Post
Topic
Board Development & Technical Discussion
Merits 2 from 2 users
Re: One Trillion dollars maektcap: How dose it escalates technical challenges.
by
Lucius
on 21/02/2021, 14:05:28 UTC
⭐ Merited by NotATether (1) ,ETFbitcoin (1)
The only real risk I see is since the global hashrate is now mostly centralized in a handful of companies' hands, one of them is going to use their hashpower to agree with some idiot regulation that censors part of the protocol for some people. I swear there was this one miner who already supported such a regulation, it was a US bill to audit bitcoin addresses made in the US and they controlled like 7% of the global hashrate, it was fairly recent too, like 1-3 years ago but I forgot their name (if anyone can find it, I will give one merit).

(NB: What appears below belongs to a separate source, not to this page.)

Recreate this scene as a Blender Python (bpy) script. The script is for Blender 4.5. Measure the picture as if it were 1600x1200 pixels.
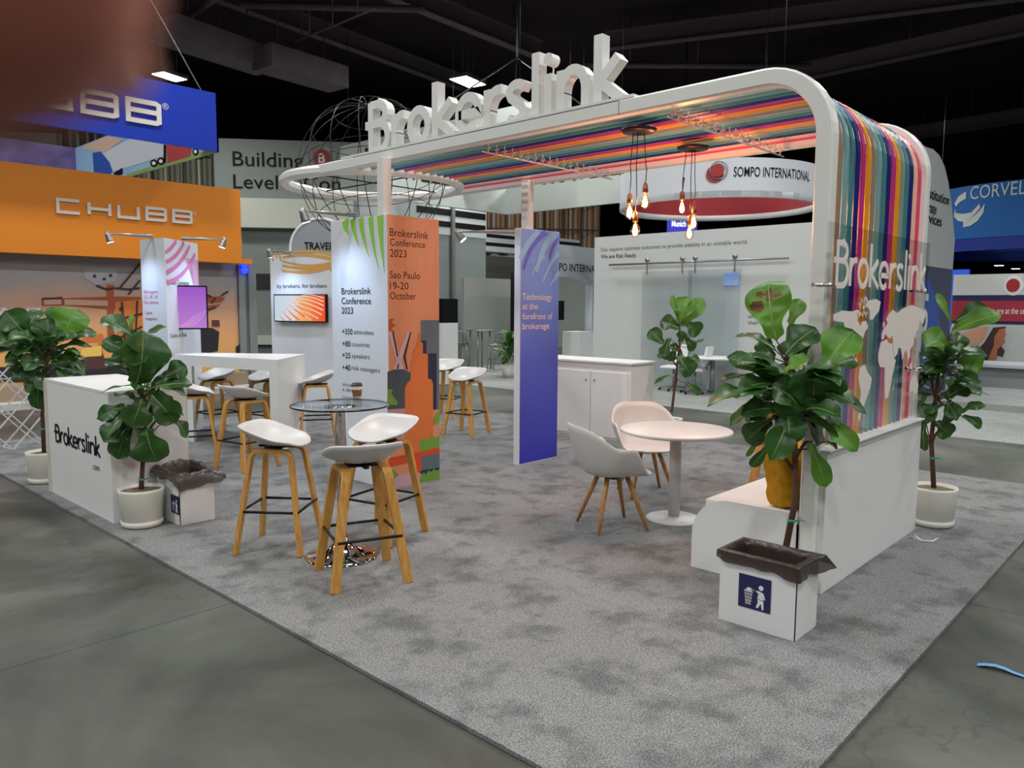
import bpy, math, random
from mathutils import Vector, Matrix
V = Vector
for _o in list(bpy.data.objects): bpy.data.objects.remove(_o)
SC = bpy.context.scene
COL = SC.collection
# ---------------------------------------------------------------- camera, world, exposure, hall lamps
FPX, PITCH, ROLL, YAW, CAMH = 1199.4, math.radians(5.775), math.radians(.35), math.radians(42.937), 1.675
_F = V((math.cos(YAW)*math.cos(PITCH), math.sin(YAW)*math.cos(PITCH), -math.sin(PITCH)))
_R0 = V((math.sin(YAW), -math.cos(YAW), 0)); _U0 = _R0.cross(_F)
_R = math.cos(ROLL)*_R0 + math.sin(ROLL)*_U0; _U = -math.sin(ROLL)*_R0 + math.cos(ROLL)*_U0
CAMP = V((0, 0, CAMH))
cam = bpy.data.cameras.new('camera'); camo = bpy.data.objects.new('camera', cam); COL.objects.link(camo)
cam.sensor_fit = 'HORIZONTAL'; cam.sensor_width = 36; cam.lens = 36*FPX/1600
cam.clip_start = .002; cam.clip_end = 200
m = Matrix((_R, _U, -_F)).transposed().to_4x4(); m.translation = CAMP; camo.matrix_world = m
cam.dof.use_dof = True; cam.dof.focus_distance = 6.0; cam.dof.aperture_fstop = 14.0
SC.camera = camo
W = bpy.data.worlds.new('hall_air'); SC.world = W; W.use_nodes = True
W.node_tree.nodes['Background'].inputs[0].default_value = (.9, .95, 1, 1)
W.node_tree.nodes['Background'].inputs[1].default_value = .10
SC.view_settings.view_transform = 'Standard'; SC.view_settings.look = 'None'
SC.view_settings.exposure = 0.0; SC.view_settings.gamma = 1.0; SC.view_settings.use_curve_mapping = False
LAMP_W = 250.0         # each high bay hall lamp
BULB_W = 11.5          # each filament bulb
SPOT_W = 28.0          # each clip-on spot

def ray(x, y): return _F + (x-800)/FPX*_R - (y-600)/FPX*_U
def onZ(x, y, z=0.0):
    d = ray(x, y); return CAMP + d*((z-CAMH)/d.z)
def onX(x, y, X):
    d = ray(x, y); return CAMP + d*(X/d.x)
def onY(x, y, Y):
    d = ray(x, y); return CAMP + d*(Y/d.y)
def onN(x, y, n, D):
    d = ray(x, y); return CAMP + d*((D-n.dot(CAMP))/n.dot(d))
def onD(x, y, D): return CAMP + ray(x, y)*D

# ---------------------------------------------------------------- materials
def lin(c):
    if isinstance(c, str):
        c = tuple(int(c[i:i+2], 16)/255 for i in (0, 2, 4))
    return tuple((v/12.92 if v <= .04045 else ((v+.055)/1.055)**2.4) for v in c)
def rgba(c): return (*lin(c), 1)
MATS = {}
def nodes(name):
    mt = bpy.data.materials.new(name); mt.use_nodes = True
    nt = mt.node_tree; return mt, nt, nt.nodes['Principled BSDF'], nt.nodes['Material Output']
def mat(name, col, rough=.5, metal=0, spec=.5, var=.0, vscale=6, bump=0, bscale=80, emit=None, es=0, coat=0, stretch=None):
    if name in MATS: return MATS[name]
    mt, nt, b, out = nodes(name)
    b.inputs['Base Color'].default_value = rgba(col); b.inputs['Roughness'].default_value = rough
    b.inputs['Metallic'].default_value = metal; b.inputs['Specular IOR Level'].default_value = spec
    b.inputs['Coat Weight'].default_value = coat
    tc = nt.nodes.new('ShaderNodeTexCoord')
    vec = tc.outputs['Object']
    if stretch:
        mp = nt.nodes.new('ShaderNodeMapping'); mp.inputs['Scale'].default_value = stretch
        nt.links.new(vec, mp.inputs[0]); vec = mp.outputs[0]
    if var:
        n = nt.nodes.new('ShaderNodeTexNoise'); n.inputs['Scale'].default_value = vscale; n.inputs['Detail'].default_value = 4
        nt.links.new(vec, n.inputs['Vector'])
        r = nt.nodes.new('ShaderNodeValToRGB'); c = lin(col)
        r.color_ramp.elements[0].position = .3; r.color_ramp.elements[1].position = .7
        r.color_ramp.elements[0].color = (*[v*(1-var) for v in c], 1); r.color_ramp.elements[1].color = (*[min(1, v*(1+var)) for v in c], 1)
        nt.links.new(n.outputs['Fac'], r.inputs[0]); nt.links.new(r.outputs[0], b.inputs['Base Color'])
    if bump:
        n2 = nt.nodes.new('ShaderNodeTexNoise'); n2.inputs['Scale'].default_value = bscale; n2.inputs['Detail'].default_value = 3
        nt.links.new(vec, n2.inputs['Vector'])
        bp = nt.nodes.new('ShaderNodeBump'); bp.inputs['Strength'].default_value = bump; bp.inputs['Distance'].default_value = .01
        nt.links.new(n2.outputs['Fac'], bp.inputs['Height']); nt.links.new(bp.outputs[0], b.inputs['Normal'])
    if emit:
        b.inputs['Emission Color'].default_value = rgba(emit); b.inputs['Emission Strength'].default_value = es
    MATS[name] = mt; return mt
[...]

Personally, I don't remember anything like that happening in the US a few years ago - but what recently appeared in the media is definitely on that trail - and these are crypto miners who should work according to some pre-determined rules - which would mean that they will mine only those transactions that will be clean.

Although there’s no clear connection between custodial rules and the Bitcoin mining industry, DCMNA isn’t taking any chances. The DCMNA is pioneering a technique it calls “clean mining,” meaning it selects which transactions to process based on wallet information instead of the most lucrative fee options. In other words, they're promising to only mine transactions that the government approves of, even if it means revenue takes a hit.

“We can tell regulators our mining pools are not doing business with child traffickers, terrorists, or miners in Iran,” Okamoto said. “We’ll lose about 0.35% of our potential business. We think that’s a small price to pay for being able to say we are the good guys, according to the U.S. Treasury... if I point my business toward Chinese pools, they might be doing business with those bad actors.”

Combined, DCMNA's two current members claim to make up almost 8 percent of the entire Bitcoin network’s hashrate. That's nothing to sniff at, and they're looking to swell their ranks with more miners willing to only process U.S. government-friendly transactions.